=== INPUT ===
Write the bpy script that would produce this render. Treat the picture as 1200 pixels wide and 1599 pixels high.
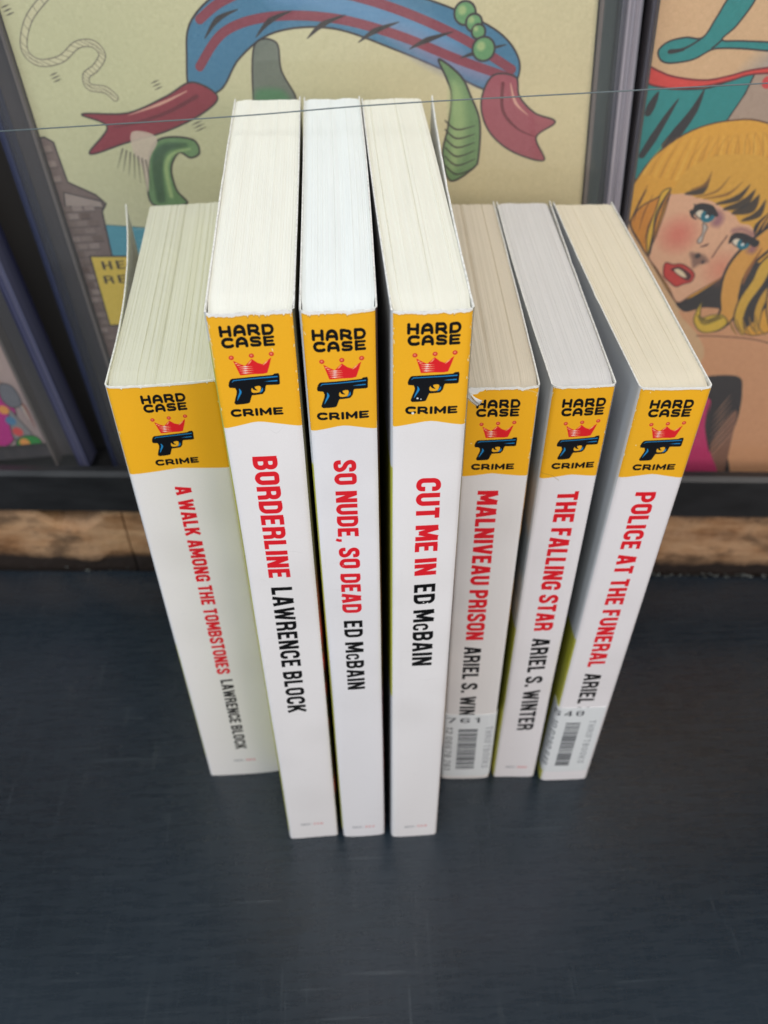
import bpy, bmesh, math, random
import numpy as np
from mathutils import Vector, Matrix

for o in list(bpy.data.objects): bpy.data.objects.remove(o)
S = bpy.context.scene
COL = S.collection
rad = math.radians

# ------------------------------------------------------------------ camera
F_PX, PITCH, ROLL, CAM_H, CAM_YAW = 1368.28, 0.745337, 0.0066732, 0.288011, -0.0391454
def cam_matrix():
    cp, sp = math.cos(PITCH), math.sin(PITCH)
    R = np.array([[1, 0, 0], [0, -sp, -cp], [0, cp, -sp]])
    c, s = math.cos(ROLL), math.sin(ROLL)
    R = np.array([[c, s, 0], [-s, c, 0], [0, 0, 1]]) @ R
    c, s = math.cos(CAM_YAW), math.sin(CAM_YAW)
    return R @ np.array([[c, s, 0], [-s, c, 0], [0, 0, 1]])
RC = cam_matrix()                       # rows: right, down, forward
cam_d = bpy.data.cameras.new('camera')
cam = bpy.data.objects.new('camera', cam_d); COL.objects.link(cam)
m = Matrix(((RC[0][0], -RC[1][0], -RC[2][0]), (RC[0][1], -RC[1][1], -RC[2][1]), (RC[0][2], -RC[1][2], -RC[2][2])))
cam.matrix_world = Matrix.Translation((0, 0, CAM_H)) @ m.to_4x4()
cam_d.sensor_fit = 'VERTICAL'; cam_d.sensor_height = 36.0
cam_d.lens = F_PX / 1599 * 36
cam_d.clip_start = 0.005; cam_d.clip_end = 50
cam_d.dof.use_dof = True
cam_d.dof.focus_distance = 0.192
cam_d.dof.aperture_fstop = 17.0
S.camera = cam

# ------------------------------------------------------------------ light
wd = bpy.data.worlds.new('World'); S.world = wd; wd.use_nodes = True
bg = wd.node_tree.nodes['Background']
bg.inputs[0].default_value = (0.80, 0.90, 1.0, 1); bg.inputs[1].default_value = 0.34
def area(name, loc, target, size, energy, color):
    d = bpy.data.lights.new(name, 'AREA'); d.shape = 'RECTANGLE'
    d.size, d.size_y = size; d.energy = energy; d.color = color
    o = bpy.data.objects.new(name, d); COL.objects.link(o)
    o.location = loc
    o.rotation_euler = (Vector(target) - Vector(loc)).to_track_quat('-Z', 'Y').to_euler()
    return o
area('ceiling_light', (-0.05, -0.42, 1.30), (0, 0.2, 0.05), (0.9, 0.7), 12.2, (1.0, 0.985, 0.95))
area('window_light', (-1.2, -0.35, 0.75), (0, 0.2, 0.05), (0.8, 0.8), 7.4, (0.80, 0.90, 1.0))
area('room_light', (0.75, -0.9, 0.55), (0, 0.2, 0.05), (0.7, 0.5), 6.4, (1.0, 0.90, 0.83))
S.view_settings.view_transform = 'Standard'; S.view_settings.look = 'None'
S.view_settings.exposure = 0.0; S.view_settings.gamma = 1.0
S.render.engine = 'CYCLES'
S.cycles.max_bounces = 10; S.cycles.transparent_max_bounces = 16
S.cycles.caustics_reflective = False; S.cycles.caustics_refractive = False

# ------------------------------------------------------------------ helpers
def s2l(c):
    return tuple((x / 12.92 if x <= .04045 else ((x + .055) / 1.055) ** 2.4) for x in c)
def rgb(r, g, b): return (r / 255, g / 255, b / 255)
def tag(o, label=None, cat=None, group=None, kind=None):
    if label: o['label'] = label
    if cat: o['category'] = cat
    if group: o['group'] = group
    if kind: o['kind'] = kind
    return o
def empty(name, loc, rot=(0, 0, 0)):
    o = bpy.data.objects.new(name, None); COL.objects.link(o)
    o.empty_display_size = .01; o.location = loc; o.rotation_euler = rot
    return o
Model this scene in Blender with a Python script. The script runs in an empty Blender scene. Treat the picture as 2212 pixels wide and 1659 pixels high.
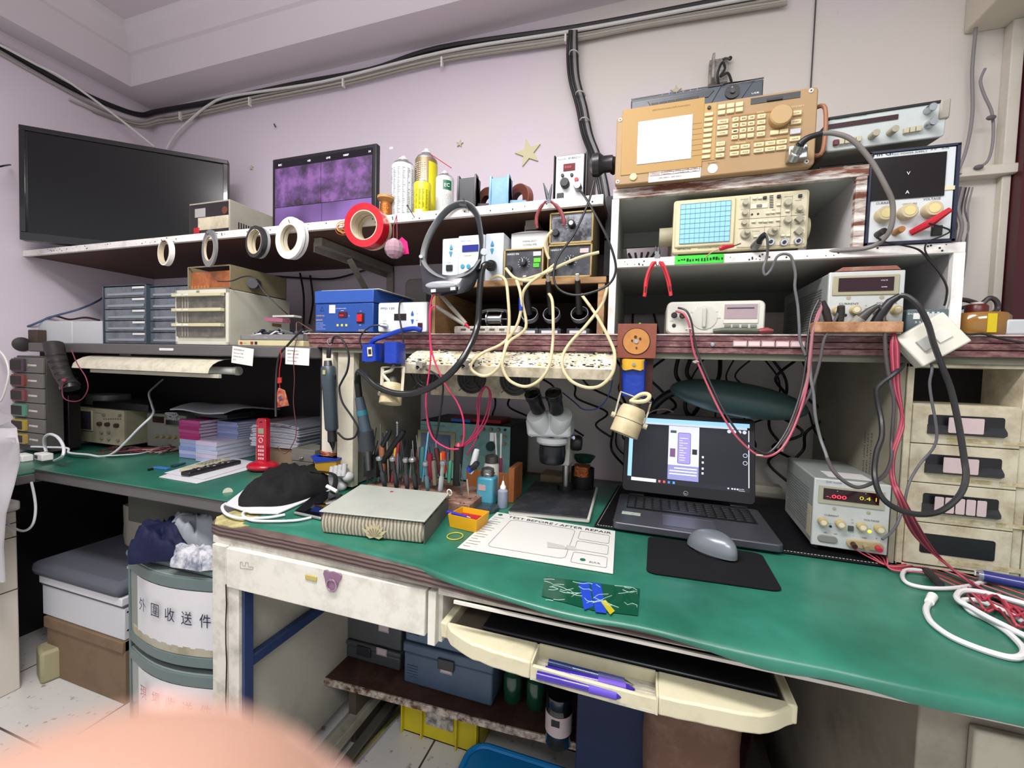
===
> OBJECTIVE:
Without the pictures, repeat the entries above line by line, from the first through the one that contains "rad = math.radians", both ends included.

> EXERCISE RESULT:
Write the bpy script that would produce this render. Treat the picture as 1200 pixels wide and 1599 pixels high.
import bpy, bmesh, math, random
import numpy as np
from mathutils import Vector, Matrix

for o in list(bpy.data.objects): bpy.data.objects.remove(o)
S = bpy.context.scene
COL = S.collection
rad = math.radians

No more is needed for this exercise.